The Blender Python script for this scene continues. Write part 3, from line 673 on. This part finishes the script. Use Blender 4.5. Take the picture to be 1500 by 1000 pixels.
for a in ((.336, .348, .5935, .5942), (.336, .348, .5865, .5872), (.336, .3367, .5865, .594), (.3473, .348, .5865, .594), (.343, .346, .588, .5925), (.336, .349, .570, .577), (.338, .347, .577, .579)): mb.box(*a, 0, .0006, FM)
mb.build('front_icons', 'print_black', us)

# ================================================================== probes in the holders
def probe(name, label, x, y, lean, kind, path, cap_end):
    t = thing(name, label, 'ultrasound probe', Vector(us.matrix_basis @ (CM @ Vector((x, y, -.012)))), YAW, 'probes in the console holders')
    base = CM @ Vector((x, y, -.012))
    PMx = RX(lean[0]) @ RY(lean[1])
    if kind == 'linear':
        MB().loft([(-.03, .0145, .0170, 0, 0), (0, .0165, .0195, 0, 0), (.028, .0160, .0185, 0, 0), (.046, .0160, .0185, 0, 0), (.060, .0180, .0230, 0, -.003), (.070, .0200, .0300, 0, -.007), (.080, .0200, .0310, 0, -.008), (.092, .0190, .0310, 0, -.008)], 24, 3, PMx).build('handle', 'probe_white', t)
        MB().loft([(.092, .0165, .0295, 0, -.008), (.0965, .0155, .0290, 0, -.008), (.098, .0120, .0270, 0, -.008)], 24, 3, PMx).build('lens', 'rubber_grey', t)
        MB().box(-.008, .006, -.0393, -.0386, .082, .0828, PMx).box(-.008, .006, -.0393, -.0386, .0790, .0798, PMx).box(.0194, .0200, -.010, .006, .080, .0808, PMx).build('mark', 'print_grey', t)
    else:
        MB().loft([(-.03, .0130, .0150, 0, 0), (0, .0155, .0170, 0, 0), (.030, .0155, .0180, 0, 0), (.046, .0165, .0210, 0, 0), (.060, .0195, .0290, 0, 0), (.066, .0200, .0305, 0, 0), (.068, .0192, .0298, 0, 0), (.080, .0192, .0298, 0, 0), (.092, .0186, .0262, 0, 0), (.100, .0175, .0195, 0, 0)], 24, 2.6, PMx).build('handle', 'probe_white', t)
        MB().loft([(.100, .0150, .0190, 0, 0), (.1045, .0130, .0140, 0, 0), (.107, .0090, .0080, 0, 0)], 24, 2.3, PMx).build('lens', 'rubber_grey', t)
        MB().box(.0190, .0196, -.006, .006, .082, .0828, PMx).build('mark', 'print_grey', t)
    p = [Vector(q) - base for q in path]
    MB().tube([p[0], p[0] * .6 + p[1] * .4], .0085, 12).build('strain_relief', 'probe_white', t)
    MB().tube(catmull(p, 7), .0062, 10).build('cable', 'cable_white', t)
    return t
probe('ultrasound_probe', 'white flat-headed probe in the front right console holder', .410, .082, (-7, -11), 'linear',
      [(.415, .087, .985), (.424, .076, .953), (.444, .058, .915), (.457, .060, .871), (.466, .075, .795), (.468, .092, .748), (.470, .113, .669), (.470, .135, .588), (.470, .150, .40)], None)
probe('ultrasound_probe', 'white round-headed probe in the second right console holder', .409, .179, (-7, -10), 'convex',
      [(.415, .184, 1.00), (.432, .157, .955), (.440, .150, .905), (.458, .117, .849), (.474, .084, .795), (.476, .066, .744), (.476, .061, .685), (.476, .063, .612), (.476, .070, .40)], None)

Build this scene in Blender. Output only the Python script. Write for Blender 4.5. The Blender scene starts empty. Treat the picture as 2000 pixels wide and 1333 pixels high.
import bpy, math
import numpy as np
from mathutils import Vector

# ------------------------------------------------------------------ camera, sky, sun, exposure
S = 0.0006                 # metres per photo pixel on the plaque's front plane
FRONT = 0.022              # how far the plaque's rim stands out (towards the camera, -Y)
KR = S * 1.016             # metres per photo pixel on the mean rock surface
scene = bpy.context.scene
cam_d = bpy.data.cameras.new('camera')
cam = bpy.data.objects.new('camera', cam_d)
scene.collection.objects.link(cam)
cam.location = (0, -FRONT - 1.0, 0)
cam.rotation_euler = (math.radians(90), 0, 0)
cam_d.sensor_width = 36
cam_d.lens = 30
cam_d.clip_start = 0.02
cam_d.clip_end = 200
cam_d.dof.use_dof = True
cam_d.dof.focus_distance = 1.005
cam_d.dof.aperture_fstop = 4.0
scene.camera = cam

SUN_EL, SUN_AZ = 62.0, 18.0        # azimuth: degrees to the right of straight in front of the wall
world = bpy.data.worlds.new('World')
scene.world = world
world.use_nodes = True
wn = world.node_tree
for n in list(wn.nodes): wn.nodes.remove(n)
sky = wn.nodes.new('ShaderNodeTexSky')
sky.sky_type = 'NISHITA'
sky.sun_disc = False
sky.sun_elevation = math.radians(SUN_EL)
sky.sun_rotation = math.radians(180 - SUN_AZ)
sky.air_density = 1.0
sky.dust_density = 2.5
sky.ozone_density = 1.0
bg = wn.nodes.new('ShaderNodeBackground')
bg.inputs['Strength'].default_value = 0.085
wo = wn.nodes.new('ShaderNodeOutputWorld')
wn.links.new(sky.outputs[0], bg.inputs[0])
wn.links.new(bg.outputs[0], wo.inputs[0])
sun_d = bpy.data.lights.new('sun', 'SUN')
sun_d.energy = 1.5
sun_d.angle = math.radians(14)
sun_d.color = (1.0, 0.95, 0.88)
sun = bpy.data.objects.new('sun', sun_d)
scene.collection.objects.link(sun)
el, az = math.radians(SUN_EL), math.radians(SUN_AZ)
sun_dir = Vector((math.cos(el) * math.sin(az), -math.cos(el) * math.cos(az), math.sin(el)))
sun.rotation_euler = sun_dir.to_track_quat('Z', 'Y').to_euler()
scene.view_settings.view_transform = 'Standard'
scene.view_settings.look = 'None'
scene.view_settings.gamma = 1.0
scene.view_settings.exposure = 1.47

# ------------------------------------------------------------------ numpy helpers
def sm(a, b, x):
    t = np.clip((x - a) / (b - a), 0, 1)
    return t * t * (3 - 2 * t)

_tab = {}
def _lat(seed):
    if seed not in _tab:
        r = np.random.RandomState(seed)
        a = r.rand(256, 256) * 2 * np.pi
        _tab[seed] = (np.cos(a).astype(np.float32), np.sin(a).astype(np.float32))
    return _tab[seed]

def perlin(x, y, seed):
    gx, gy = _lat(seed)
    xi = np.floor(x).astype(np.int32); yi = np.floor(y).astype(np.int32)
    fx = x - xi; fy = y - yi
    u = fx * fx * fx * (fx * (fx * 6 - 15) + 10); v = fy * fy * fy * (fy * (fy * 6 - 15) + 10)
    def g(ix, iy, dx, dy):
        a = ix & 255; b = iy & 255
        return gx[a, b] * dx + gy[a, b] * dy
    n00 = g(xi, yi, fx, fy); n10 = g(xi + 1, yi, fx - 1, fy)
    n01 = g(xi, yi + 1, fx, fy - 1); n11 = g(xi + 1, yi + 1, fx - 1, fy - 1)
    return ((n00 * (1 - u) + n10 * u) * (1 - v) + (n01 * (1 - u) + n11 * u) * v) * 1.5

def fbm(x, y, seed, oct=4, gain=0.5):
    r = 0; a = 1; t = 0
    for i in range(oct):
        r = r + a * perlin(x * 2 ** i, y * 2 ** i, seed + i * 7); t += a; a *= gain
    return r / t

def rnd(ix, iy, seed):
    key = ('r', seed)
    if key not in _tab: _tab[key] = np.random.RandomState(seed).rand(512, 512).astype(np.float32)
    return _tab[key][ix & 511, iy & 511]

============

Objective
Retype, in the same exact form, the lines of the material above from the line holding "Build this scene" through the line holding "from mathutils import Vector".

Solution
Build this scene in Blender. Output only the Python script. Write for Blender 4.5. The Blender scene starts empty. Treat the picture as 2000 pixels wide and 1333 pixels high.
import bpy, math
import numpy as np
from mathutils import Vector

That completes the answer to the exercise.